[WATCH] Prime Minister vows to resign if inquiry links him to Egrant

Prime minister Joseph Muscat says opposition leader Simon Busuttil should resign if no evidence is found in Egrant inquiry • Insists that outcome of the inquiry was not featuring at all in his calculations and reasoning as to when to call an election

Joseph Muscat: 'I am confident the inquiry will not find anything'
Joseph Muscat: 'I am confident the inquiry will not find anything'

Prime minister Joseph Muscat vowed today that if the inquiry led by magistrate Aaron Bugeja were to find any evidence or suspicion linking him or his wife Michelle to secret Panama company Egrant, he would resign immediately.

"I am confident the inquiry will not find anything, because I know there is nothing to find, but if by any chance and for any reason, the inquiry concludes there is some sort evidence against me, or my wife - even some suspicion - of course I will assume my political responsibility and resign immediately," he said, while being interviewed on One TV.

“But on the other hand, if the inquiry finds no such evidence – as I expect the outcome to be, because I know there is nothing to find – I equally expect opposition leader Simon Busuttil to assume his political responsibility and leave. After all the allegations he made against me, I would expect him to resign immediately, but that would be up to him ultimately.”

Muscat said that the outcome of the inquiry was not featuring at all in his calculations and reasoning as to when to call an election.

“My priority is safeguarding the jobs we have created and maintaining the economic success we have secured for our country,” he said. “I am not focusing on defending myself or those around me.”

Muscat said he could think no better way for the country to celebrate Worker’s Day than with having the lowest-ever number of people registering for work, the record number of jobs created and the decision to raise the minimum wage.

“At a time when some are promoting political tribalism, we are promoting national unity with a vision for the future,” he said. “But we need to recognise that the opposition is negatively affecting the economic well-being of the country and in my position I need to ensure that we maintain our economic growth.”

Muscat said that Busuttil had so far failed to respond to his challenge to have OLAF, the EU’s anti-fraud office, investigate the accounts of PN MEPs, following allegations published in KullHadd on Sunday that said the three MEPs were channelling EU allowances to the PN, against EU legislation.

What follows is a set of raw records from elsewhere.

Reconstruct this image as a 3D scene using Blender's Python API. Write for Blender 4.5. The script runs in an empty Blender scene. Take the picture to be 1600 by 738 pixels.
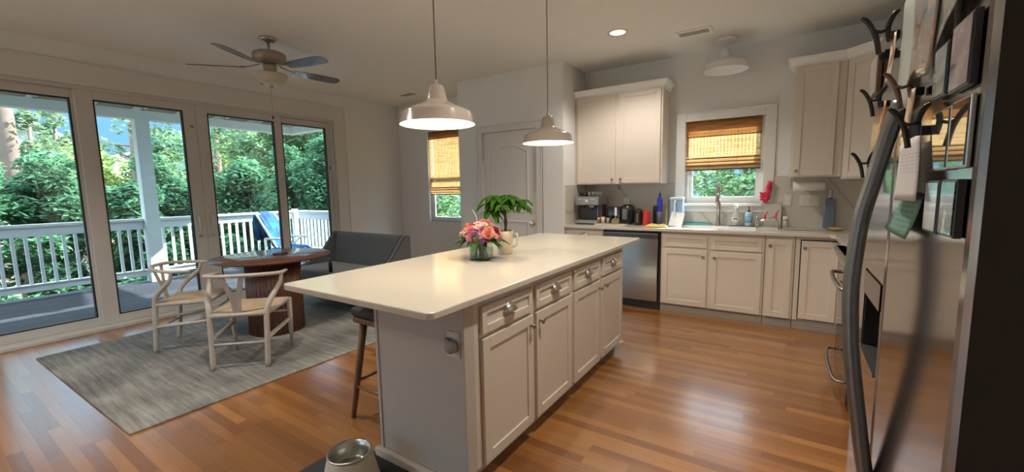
import bpy, bmesh, math, random
from mathutils import Vector, Matrix, Euler
random.seed(7)
S = bpy.context.scene
COL = S.collection
PI = math.pi
R = math.radians

# ------------------------------------------------------------------ materials
MATS = {}
def nodes(name):
    m = bpy.data.materials.new(name); m.use_nodes = True
    nt = m.node_tree
    return m, nt, nt.nodes['Principled BSDF']
def setc(b, c): b.inputs['Base Color'].default_value = (c[0], c[1], c[2], 1)
def mat(name, c, rough=.5, metal=0, spec=.5, bump=0, bscale=200, var=0, vscale=6, trans=0, emit=None, es=0, coat=0, sheen=0, ior=None):
    if name in MATS: return MATS[name]
    m, nt, b = nodes(name)
    setc(b, c); b.inputs['Roughness'].default_value = rough; b.inputs['Metallic'].default_value = metal
    b.inputs['Specular IOR Level'].default_value = spec
    b.inputs['Transmission Weight'].default_value = trans
    b.inputs['Coat Weight'].default_value = coat
    b.inputs['Sheen Weight'].default_value = sheen
    if ior: b.inputs['IOR'].default_value = ior
    if emit:
        b.inputs['Emission Color'].default_value = (*emit, 1); b.inputs['Emission Strength'].default_value = es
    tc = nt.nodes.new('ShaderNodeTexCoord')
    if var:
        n = nt.nodes.new('ShaderNodeTexNoise'); n.inputs['Scale'].default_value = vscale; n.inputs['Detail'].default_value = 4
        nt.links.new(tc.outputs['Object'], n.inputs['Vector'])
        mx = nt.nodes.new('ShaderNodeMix'); mx.data_type = 'RGBA'
        mx.inputs[6].default_value = (*[x*(1-var) for x in c], 1); mx.inputs[7].default_value = (*[min(1, x*(1+var)) for x in c], 1)
        nt.links.new(n.outputs['Fac'], mx.inputs[0]); nt.links.new(mx.outputs[2], b.inputs['Base Color'])
    if bump:
        n = nt.nodes.new('ShaderNodeTexNoise'); n.inputs['Scale'].default_value = bscale; n.inputs['Detail'].default_value = 3
        nt.links.new(tc.outputs['Object'], n.inputs['Vector'])
        bp = nt.nodes.new('ShaderNodeBump'); bp.inputs['Strength'].default_value = bump; bp.inputs['Distance'].default_value = .002
        nt.links.new(n.outputs['Fac'], bp.inputs['Height']); nt.links.new(bp.outputs['Normal'], b.inputs['Normal'])
    MATS[name] = m
    return m
def N(nt, t, **kw):
    n = nt.nodes.new(t)
    for k, v in kw.items(): setattr(n, k, v)
    return n
def math_n(nt, op, a, b=None, c=None):
    n = N(nt, 'ShaderNodeMath', operation=op)
    for i, v in enumerate((a, b, c)):
        if v is None: continue
        if isinstance(v, (int, float)): n.inputs[i].default_value = v
        else: nt.links.new(v, n.inputs[i])
    return n.outputs[0]
def ramp(nt, fac, stops):
    r = N(nt, 'ShaderNodeValToRGB'); cr = r.color_ramp
    while len(cr.elements) < len(stops): cr.elements.new(.5)
    for e, (p, c) in zip(cr.elements, stops): e.position = p; e.color = (*c, 1)
    nt.links.new(fac, r.inputs[0]); return r.outputs[0]
def plank_mat(name, width, length, stops, rough, axis='x', gap=.02, gapc=.35, grain=1.0, coat=0, spec=.5):
    m, nt, b = nodes(name)
    g = N(nt, 'ShaderNodeNewGeometry'); sp = N(nt, 'ShaderNodeSeparateXYZ'); nt.links.new(g.outputs['Position'], sp.inputs[0])
    u, v = (sp.outputs[0], sp.outputs[1]) if axis == 'x' else (sp.outputs[1], sp.outputs[0])
    row = math_n(nt, 'FLOOR', math_n(nt, 'DIVIDE', v, width))
    wn = N(nt, 'ShaderNodeTexWhiteNoise', noise_dimensions='1D'); nt.links.new(row, wn.inputs['W'])
    uo = math_n(nt, 'ADD', math_n(nt, 'DIVIDE', u, length), math_n(nt, 'MULTIPLY', wn.outputs['Value'], 7.3))
    ci = math_n(nt, 'FLOOR', uo)
    cb = N(nt, 'ShaderNodeCombineXYZ'); nt.links.new(row, cb.inputs[0]); nt.links.new(ci, cb.inputs[1])
    w2 = N(nt, 'ShaderNodeTexWhiteNoise', noise_dimensions='3D'); nt.links.new(cb.outputs[0], w2.inputs['Vector'])
    # grain
    cg = N(nt, 'ShaderNodeCombineXYZ')
    nt.links.new(math_n(nt, 'MULTIPLY', u, 2.2), cg.inputs[0]); nt.links.new(math_n(nt, 'MULTIPLY', v, 45.0), cg.inputs[1])
    nt.links.new(math_n(nt, 'MULTIPLY', w2.outputs['Value'], 30.0), cg.inputs[2])
    no = N(nt, 'ShaderNodeTexNoise'); no.inputs['Scale'].default_value = 1.0; no.inputs['Detail'].default_value = 5; no.inputs['Distortion'].default_value = .6
    nt.links.new(cg.outputs[0], no.inputs['Vector'])
    fac = math_n(nt, 'ADD', math_n(nt, 'MULTIPLY', w2.outputs['Value'], .62), math_n(nt, 'MULTIPLY', no.outputs['Fac'], .38*grain))
    col = ramp(nt, fac, stops)
    fr = math_n(nt, 'FRACT', math_n(nt, 'DIVIDE', v, width))
    e1 = math_n(nt, 'LESS_THAN', fr, gap)
    fu = math_n(nt, 'FRACT', uo); e2 = math_n(nt, 'LESS_THAN', fu, gap*width/length*.8)
    e = math_n(nt, 'MAXIMUM', e1, e2)
    mx = N(nt, 'ShaderNodeMix', data_type='RGBA', blend_type='MULTIPLY'); nt.links.new(e, mx.inputs[0]); nt.links.new(col, mx.inputs[6]); mx.inputs[7].default_value = (gapc, gapc, gapc, 1)
    nt.links.new(mx.outputs[2], b.inputs['Base Color'])
    b.inputs['Roughness'].default_value = rough; b.inputs['Coat Weight'].default_value = coat; b.inputs['Coat Roughness'].default_value = .2
    b.inputs['Specular IOR Level'].default_value = spec
    bp = N(nt, 'ShaderNodeBump'); bp.inputs['Strength'].default_value = .25; bp.inputs['Distance'].default_value = .001
    hh = math_n(nt, 'SUBTRACT', math_n(nt, 'MULTIPLY', no.outputs['Fac'], .3), e)
    nt.links.new(hh, bp.inputs['Height']); nt.links.new(bp.outputs['Normal'], b.inputs['Normal'])
    MATS[name] = m; return m
def wood_mat(name, c1, c2, rough=.4, scale=(1, 30, 30), coat=0):
    m, nt, b = nodes(name)
    tc = N(nt, 'ShaderNodeTexCoord'); mp = N(nt, 'ShaderNodeMapping'); mp.inputs['Scale'].default_value = scale
    nt.links.new(tc.outputs['Object'], mp.inputs[0])
    no = N(nt, 'ShaderNodeTexNoise'); no.inputs['Scale'].default_value = 3; no.inputs['Detail'].default_value = 5
    nt.links.new(mp.outputs[0], no.inputs['Vector'])
    nt.links.new(ramp(nt, no.outputs['Fac'], [(.3, c1), (.7, c2)]), b.inputs['Base Color'])
    b.inputs['Roughness'].default_value = rough; b.inputs['Coat Weight'].default_value = coat
    MATS[name] = m; return m

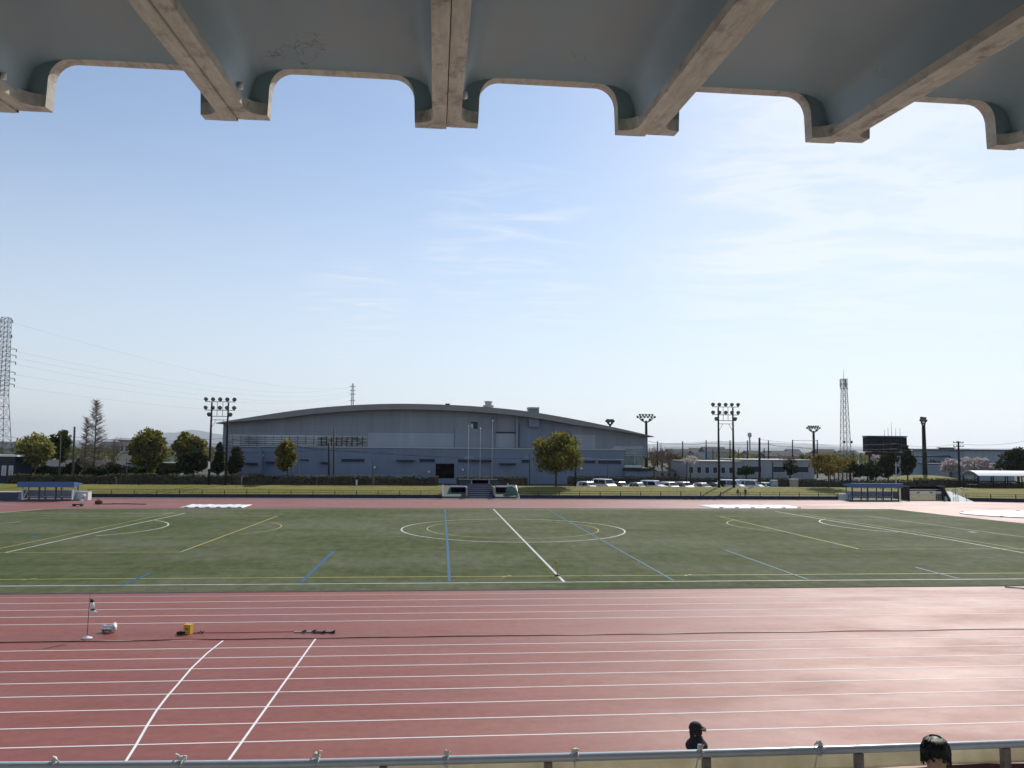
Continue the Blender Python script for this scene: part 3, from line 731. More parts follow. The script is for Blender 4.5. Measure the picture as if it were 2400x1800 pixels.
# ------------------------------------------------------------------ trees
def quadleaf(mb, c, s, rr, up=.35):
    nrm = Vector((rr.gauss(0, 1), rr.gauss(0, 1), rr.gauss(0, 1) + up)).normalized()
    a = nrm.cross(Vector((rr.gauss(0, 1), rr.gauss(0, 1), rr.gauss(0, 1)))).normalized(); b = nrm.cross(a)
    s1 = s * rr.uniform(.6, 1.25); s2 = s1 * rr.uniform(.45, .8)
    mb.add([c - a * s1, c + b * s2, c + a * s1, c - b * s2], [(0, 1, 2, 3)])
def tree(label, cat, u0, v0, u1, v1, Y, zb, kind, ut=None, n=1800, leaf=.28, lobes=16, shape='round', seed=1, name='broadleaf_tree', group=None, trunk=.16, fill=1.0, barkm='bark', depth=None):
    rr = random.Random(seed); e_ = (u1 - u0) * .05; u0 -= e_; u1 += e_; lobes = int(lobes * 1.5); n = int(n * 1.15)
    c = P((u0 + u1) / 2, (v0 + v1) / 2, Y); rx = (P(u1, (v0 + v1) / 2, Y).x - P(u0, (v0 + v1) / 2, Y).x) / 2
    zt, zl = P((u0 + u1) / 2, v0, Y).z, P((u0 + u1) / 2, v1, Y).z; zl = max(zl, zb + .15); rz = (zt - zl) / 2; ry = depth or rx * .9
    cz = (zt + zl) / 2
    bx = P(ut, v1, Y).x if ut else c.x
    root = thing(name, label, cat, (bx, Y, zb), group)
    tb = MB(); tb.tube([(bx, Y, zb - .1), (bx + rr.uniform(-.1, .1), Y, zb + (zl - zb) * .6 + .3), (c.x * .6 + bx * .4, Y, cz), (c.x, Y, zt - rz * .3)], [trunk, trunk * .85, trunk * .55, trunk * .2], 7)
    lb = MB(); cen = []
    for i in range(lobes):
        while True:
            d = Vector((rr.uniform(-1, 1), rr.uniform(-1, 1), rr.uniform(-1, 1)))
            if .25 < d.length < 1: break
        d = d.normalized() * (rr.uniform(.45, .90))
        if shape == 'cone': k_ = 1 - (d.z + 1) / 2 * .75; d.x *= k_ * 1.1; d.y *= k_ * 1.1
        if shape == 'dome': d.z = abs(d.z) * 1.5 - .7
        if shape == 'top': k_ = 1 - max(0, d.z) * .35; d.x *= k_; d.y *= k_
        d *= .98 + .30 * mnoise.noise(Vector((d.x * 1.6 + seed * 3.3, d.y * 1.6, d.z * 1.6)))
        pc = Vector((c.x + d.x * rx, Y + d.y * ry, cz + d.z * rz)); rad = rr.uniform(.20, .42)
        cen.append((pc, rad))
        if i % 2 == 0: tb.tube([(bx * .5 + c.x * .5, Y, zl + (cz - zl) * .5), (pc + Vector((bx * .5 + c.x * .5, Y, cz))) / 2 - Vector((0, 0, .1)), pc], [trunk * .4, trunk * .28, trunk * .1], 5)
    rm = (rx + rz) / 2
    tot = sum(r_ ** 2 for _, r_ in cen)
    for pc, rad in cen:
        for j in range(int(n * fill * rad * rad / tot)):
            d = Vector((rr.gauss(0, 1), rr.gauss(0, 1), rr.gauss(0, 1))).normalized() * (rr.random() ** .42)
            q = pc + Vector((d.x * rad * rx, d.y * rad * ry, d.z * rad * rz * 1.05))
            if q.z < zb + .1: continue
            quadleaf(lb, q, leaf, rr)
    for j in range(int(n * .2 * fill)):
        d = Vector((rr.gauss(0, 1), rr.gauss(0, 1), rr.gauss(0, 1))).normalized() * (rr.random() ** .4) * .93
        if shape == 'cone': k_ = 1 - (d.z + 1) / 2 * .75; d.x *= k_; d.y *= k_
        if shape == 'dome': d.z = abs(d.z) * 1.7 - .85
        if mnoise.noise(Vector((d.x * 2.2 + seed, d.y * 2.2, d.z * 2.2))) < -.18: continue
        q = Vector((c.x + d.x * rx, Y + d.y * ry, cz + d.z * rz))
        if q.z > zb + .1: quadleaf(lb, q, leaf, rr)
    tb.build('trunk', MT[barkm], root, True); lb.build('crown', MT[kind], root, True)
    return root
TG = None
tree('round olive green tree furthest left, behind the blue roofed shelter', 'tree', 40, 1012, 127, 1096, 128, .1, 'l_olive', n=2600, lobes=22, seed=2)
tree('dark rounded tree just left of the leaning utility pole', 'tree', 117, 1006, 169, 1082, 132, .1, 'l_mid', n=1800, lobes=16, seed=3)
tree('tall full tree with coppery tips right of the bare conical tree', 'tree', 306, 1000, 392, 1104, 130, .1, 'l_camphor', n=3600, lobes=26, seed=4, shape='top')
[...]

The newspaper claimed that David Casa, Therese Commodini Cachia and Roberta Metsola had set up offices in the PN’s headquarters in Pieta’ and were paying for the space out of allowances they receive from the EU for other purposes.

The amount of this allowance in 2017 is €4,342 per month.

The three MEPs later published audit statements, dated March 2017, certifying that “the public funds made available by the European Parliament to the MEP have been used in full compliance with the established rules of the European Parliament”.

The Nationalist Party said in a statement that all MEPs are bound by transparency commitments and all funds allocated to the MEPs are declared, audited and published. All PN MEPs have in fact had their accounts audited every year since being elected, the party said.

Muscat said that Busuttil consistently cracked at the first hint of pressure, as he did when he received an sms message from db Group.

“When faced with allegations against me or those close to me, I immediately launched a magisterial inquiry,” he said. “Busuttil too went to court, but only to try and stop the publication of any invoices proving the accusations against his party.”

Muscat said that it was now also evident that the PN had been using MEPs’ allowances to fund its operations.

“I called on him to have OLAF investigate the MEPs’ accounts, but he has not yet reacted to my challenge.”

The prime minister called on people to gather in Valletta this afternoon for the Labour Party’s mass meeting.

“I know that some people, even Labour supporters, agreed with Busuttil on the Panama issue, believing I could have acted differently, and I can accept that,” he said. “But as we have seen in the case of the cedoli, the db Group and the MEPs allowances, he is all talk but no substance.”

PN reaction

In a statement, the Nationalist Party said that Muscat’s words not only confirmed his own personal instability but also that he was forcing upon the country.

“Employers and workers alike acknowledge this instability, having been completely forgotten by Muscat,” it said. “That was apparent this morning when, on Worker’s Day, he took to the Labour media only to defend himself in the crisis he finds himself in.”

The PN said that Labour supporters who had the best interests of their party at heart felt betrayed by Muscat.

It noted that Godfrey Farrugia, in his resignation from Labour whip on Saturday, explained that “the faith of the people in a historical Labour ideal should never have been betrayed and used to promote the agenda of a few who have clearly shown that they do not have the national interest at heart or, even more so, in their minds.”

The party said that Maltese and Gozitans would be gathering in St Julian’s in the afternoon to make it clear that Muscat should leave immediately because he had no place in politics.